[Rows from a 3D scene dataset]
——————————

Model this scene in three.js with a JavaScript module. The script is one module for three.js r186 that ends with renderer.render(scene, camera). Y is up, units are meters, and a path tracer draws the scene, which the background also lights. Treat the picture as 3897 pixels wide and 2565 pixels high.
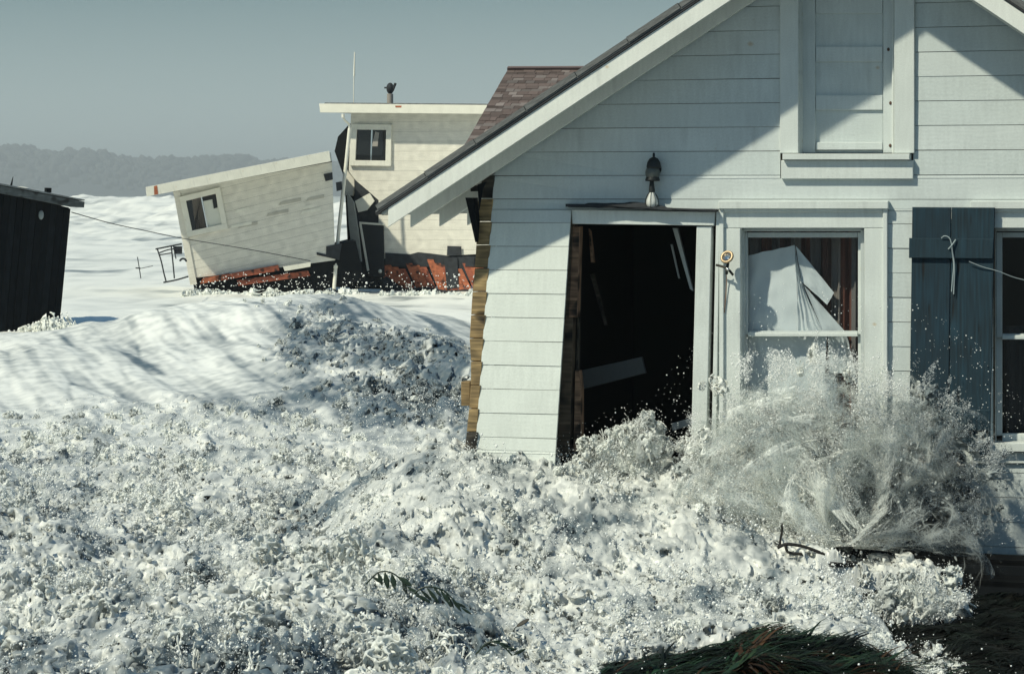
import * as THREE from 'three';
import { mergeGeometries, mergeVertices } from 'three/addons/utils/BufferGeometryUtils.js';

// ------------------------------------------------------------------ camera, sky, sun, exposure
const F = 9600, CX = 1948.5, HY = 740, IW = 3897, IH = 2565, EYE = 2.9;
const scene = new THREE.Scene();
const camera = new THREE.PerspectiveCamera(2 * Math.atan(IH / 2 / F) * 180 / Math.PI, 1024 / 673, 0.1, 9000);
camera.position.set(0, EYE, 0);
camera.lookAt(0, EYE, -10);
camera.setViewOffset(1024, 673, 0, 673 * (IH / 2 - HY) / IH, 1024, 673);   // a falling front: level camera, sunken lens
camera.updateProjectionMatrix();

const renderer = new THREE.WebGLRenderer({ antialias: true });
renderer.setSize(1024, 673);
renderer.toneMapping = THREE.LinearToneMapping;
renderer.toneMappingExposure = 1;
renderer.shadowMap.enabled = true;

{ // hazy sky: pale near the horizon, deeper blue grey above
  const w = 512, h = 1024, d = new Float32Array(w * h * 4);
  const stops = [[-90, .18, .23, .26], [-2, .5, .61, .59], [0, .515, .63, .605], [2, .41, .52, .51], [4.5, .21, .318, .336], [12, .11, .205, .30], [40, .075, .18, .315], [90, .06, .165, .32]];
  for (let j = 0; j < h; j++) {
    const el = -90 + 180 * (j + .5) / h;
    let k = 0; while (k < stops.length - 2 && el > stops[k + 1][0]) k++;
    const a = stops[k], b = stops[k + 1], t = Math.min(1, Math.max(0, (el - a[0]) / (b[0] - a[0])));
    for (let i = 0; i < w; i++) for (let c = 0; c < 4; c++) d[(j * w + i) * 4 + c] = c < 3 ? a[c + 1] + (b[c + 1] - a[c + 1]) * t : 1;
  }
  const t = new THREE.DataTexture(d, w, h, THREE.RGBAFormat, THREE.FloatType);
  t.mapping = THREE.EquirectangularReflectionMapping; t.magFilter = t.minFilter = THREE.LinearFilter; t.needsUpdate = true;
  scene.background = t; scene.environment = t;
}
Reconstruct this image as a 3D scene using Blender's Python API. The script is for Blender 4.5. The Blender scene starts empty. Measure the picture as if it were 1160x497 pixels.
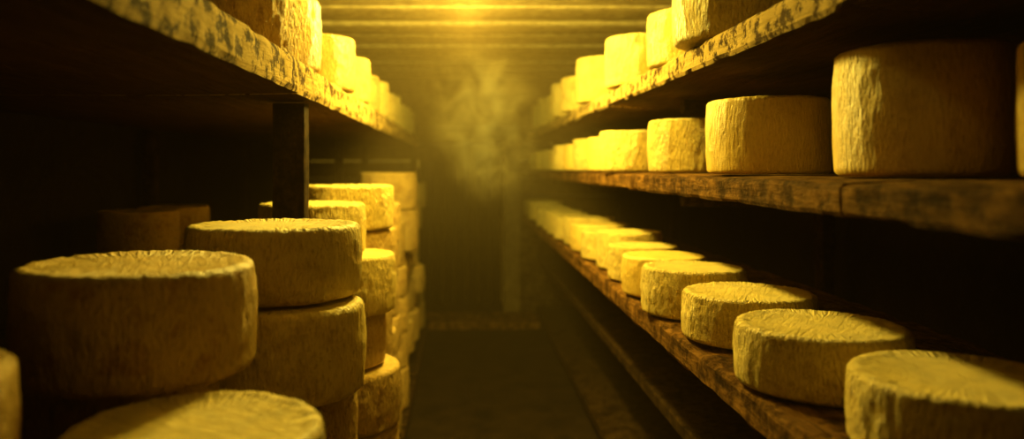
import bpy, bmesh, math, random
from mathutils import Vector, noise, Matrix
random.seed(7)
S=0.6; EYE=2.33
sc=bpy.context.scene
col=sc.collection
def W(x,y,z): return Vector((x*S,y*S,(z+EYE)*S))

# ---------------- materials ----------------
def newmat(name):
    m=bpy.data.materials.new(name); m.use_nodes=True
    nt=m.node_tree; b=nt.nodes['Principled BSDF']
    return m,nt,b
def nd(nt,t,**kw):
    n=nt.nodes.new(t)
    for k,v in kw.items():
        if k in n.inputs: n.inputs[k].default_value=v
        else: setattr(n,k,v)
    return n
def ramp(nt,stops):
    r=nt.nodes.new('ShaderNodeValToRGB'); e=r.color_ramp.elements
    e[0].position,e[0].color=stops[0][0],(*stops[0][1],1)
    e[1].position,e[1].color=stops[-1][0],(*stops[-1][1],1)
    for p,c in stops[1:-1]:
        x=e.new(p); x.color=(*c,1)
    return r
def mixc(nt,fac,a,b,bt='MIX'):
    m=nt.nodes.new('ShaderNodeMix'); m.data_type='RGBA'; m.blend_type=bt
    L=nt.links
    if hasattr(fac,'links') : L.new(fac,m.inputs[0])
    else: m.inputs[0].default_value=fac
    for i,v in ((6,a),(7,b)):
        if hasattr(v,'links'): L.new(v,m.inputs[i])
        else: m.inputs[i].default_value=(*v,1)
    return m.outputs[2]
def mth(nt,op,a,b=None,c=None):
    n=nt.nodes.new('ShaderNodeMath'); n.operation=op
    for i,v in enumerate((a,b,c)):
        if v is None: continue
        if hasattr(v,'links'): nt.links.new(v,n.inputs[i])
        else: n.inputs[i].default_value=v
    return n.outputs[0]

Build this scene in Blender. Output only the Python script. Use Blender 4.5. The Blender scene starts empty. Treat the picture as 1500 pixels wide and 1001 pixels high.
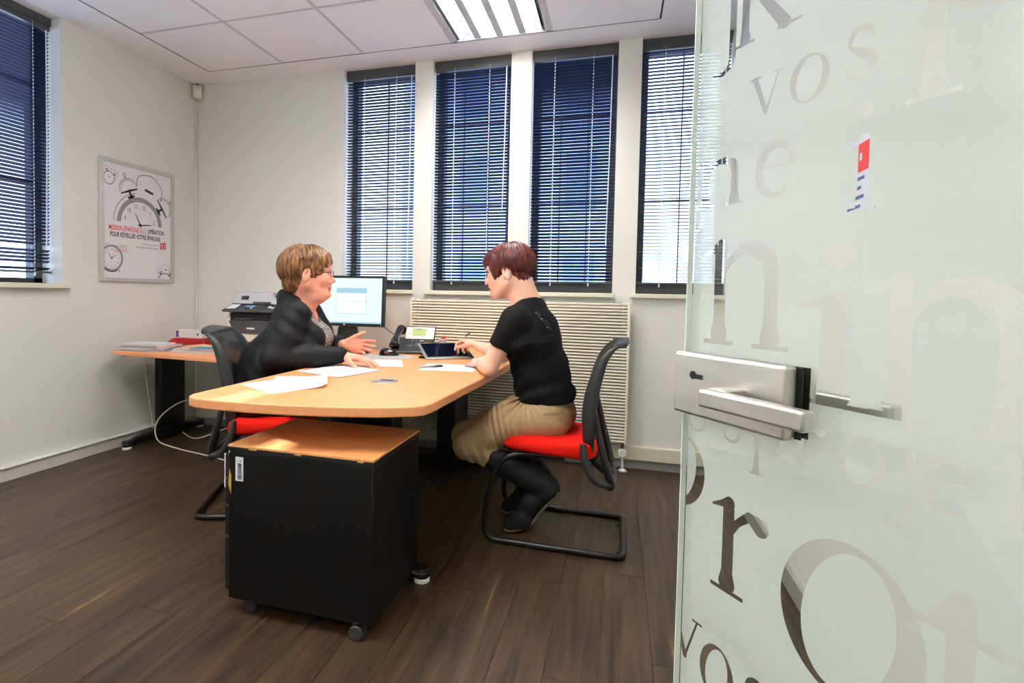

——————————

• [Stated problem]: Go through the listing above and quote it exactly, apart from its images.

• [Exercise solution]:
Model this scene in three.js with a JavaScript module. The script is one module for three.js r186 that ends with renderer.render(scene, camera). Y is up, units are meters, and a path tracer draws the scene, which the background also lights. Treat the picture as 3897 pixels wide and 2565 pixels high.
import * as THREE from 'three';
import { mergeGeometries, mergeVertices } from 'three/addons/utils/BufferGeometryUtils.js';

// ------------------------------------------------------------------ camera, sky, sun, exposure
const F = 9600, CX = 1948.5, HY = 740, IW = 3897, IH = 2565, EYE = 2.9;
const scene = new THREE.Scene();
const camera = new THREE.PerspectiveCamera(2 * Math.atan(IH / 2 / F) * 180 / Math.PI, 1024 / 673, 0.1, 9000);
camera.position.set(0, EYE, 0);
camera.lookAt(0, EYE, -10);
camera.setViewOffset(1024, 673, 0, 673 * (IH / 2 - HY) / IH, 1024, 673);   // a falling front: level camera, sunken lens
camera.updateProjectionMatrix();

const renderer = new THREE.WebGLRenderer({ antialias: true });
renderer.setSize(1024, 673);
renderer.toneMapping = THREE.LinearToneMapping;
renderer.toneMappingExposure = 1;
renderer.shadowMap.enabled = true;

{ // hazy sky: pale near the horizon, deeper blue grey above
  const w = 512, h = 1024, d = new Float32Array(w * h * 4);
  const stops = [[-90, .18, .23, .26], [-2, .5, .61, .59], [0, .515, .63, .605], [2, .41, .52, .51], [4.5, .21, .318, .336], [12, .11, .205, .30], [40, .075, .18, .315], [90, .06, .165, .32]];
  for (let j = 0; j < h; j++) {
    const el = -90 + 180 * (j + .5) / h;
    let k = 0; while (k < stops.length - 2 && el > stops[k + 1][0]) k++;
    const a = stops[k], b = stops[k + 1], t = Math.min(1, Math.max(0, (el - a[0]) / (b[0] - a[0])));
    for (let i = 0; i < w; i++) for (let c = 0; c < 4; c++) d[(j * w + i) * 4 + c] = c < 3 ? a[c + 1] + (b[c + 1] - a[c + 1]) * t : 1;
  }
  const t = new THREE.DataTexture(d, w, h, THREE.RGBAFormat, THREE.FloatType);
  t.mapping = THREE.EquirectangularReflectionMapping; t.magFilter = t.minFilter = THREE.LinearFilter; t.needsUpdate = true;
  scene.background = t; scene.environment = t;
}
Reconstruct this image as a 3D scene using Blender's Python API. The script is for Blender 4.5. The Blender scene starts empty. Measure the picture as if it were 1160x497 pixels.
import bpy, bmesh, math, random
from mathutils import Vector, noise, Matrix
random.seed(7)
S=0.6; EYE=2.33
sc=bpy.context.scene
col=sc.collection
def W(x,y,z): return Vector((x*S,y*S,(z+EYE)*S))

# ---------------- materials ----------------
def newmat(name):
    m=bpy.data.materials.new(name); m.use_nodes=True
    nt=m.node_tree; b=nt.nodes['Principled BSDF']
    return m,nt,b
def nd(nt,t,**kw):
    n=nt.nodes.new(t)
    for k,v in kw.items():
        if k in n.inputs: n.inputs[k].default_value=v
        else: setattr(n,k,v)
    return n
def ramp(nt,stops):
    r=nt.nodes.new('ShaderNodeValToRGB'); e=r.color_ramp.elements
    e[0].position,e[0].color=stops[0][0],(*stops[0][1],1)
    e[1].position,e[1].color=stops[-1][0],(*stops[-1][1],1)
    for p,c in stops[1:-1]:
        x=e.new(p); x.color=(*c,1)
    return r
def mixc(nt,fac,a,b,bt='MIX'):
    m=nt.nodes.new('ShaderNodeMix'); m.data_type='RGBA'; m.blend_type=bt
    L=nt.links
    if hasattr(fac,'links') : L.new(fac,m.inputs[0])
    else: m.inputs[0].default_value=fac
    for i,v in ((6,a),(7,b)):
        if hasattr(v,'links'): L.new(v,m.inputs[i])
        else: m.inputs[i].default_value=(*v,1)
    return m.outputs[2]
def mth(nt,op,a,b=None,c=None):
    n=nt.nodes.new('ShaderNodeMath'); n.operation=op
    for i,v in enumerate((a,b,c)):
        if v is None: continue
        if hasattr(v,'links'): nt.links.new(v,n.inputs[i])
        else: n.inputs[i].default_value=v
    return n.outputs[0]

Build this scene in Blender. Output only the Python script. Use Blender 4.5. The Blender scene starts empty. Treat the picture as 1500 pixels wide and 1001 pixels high.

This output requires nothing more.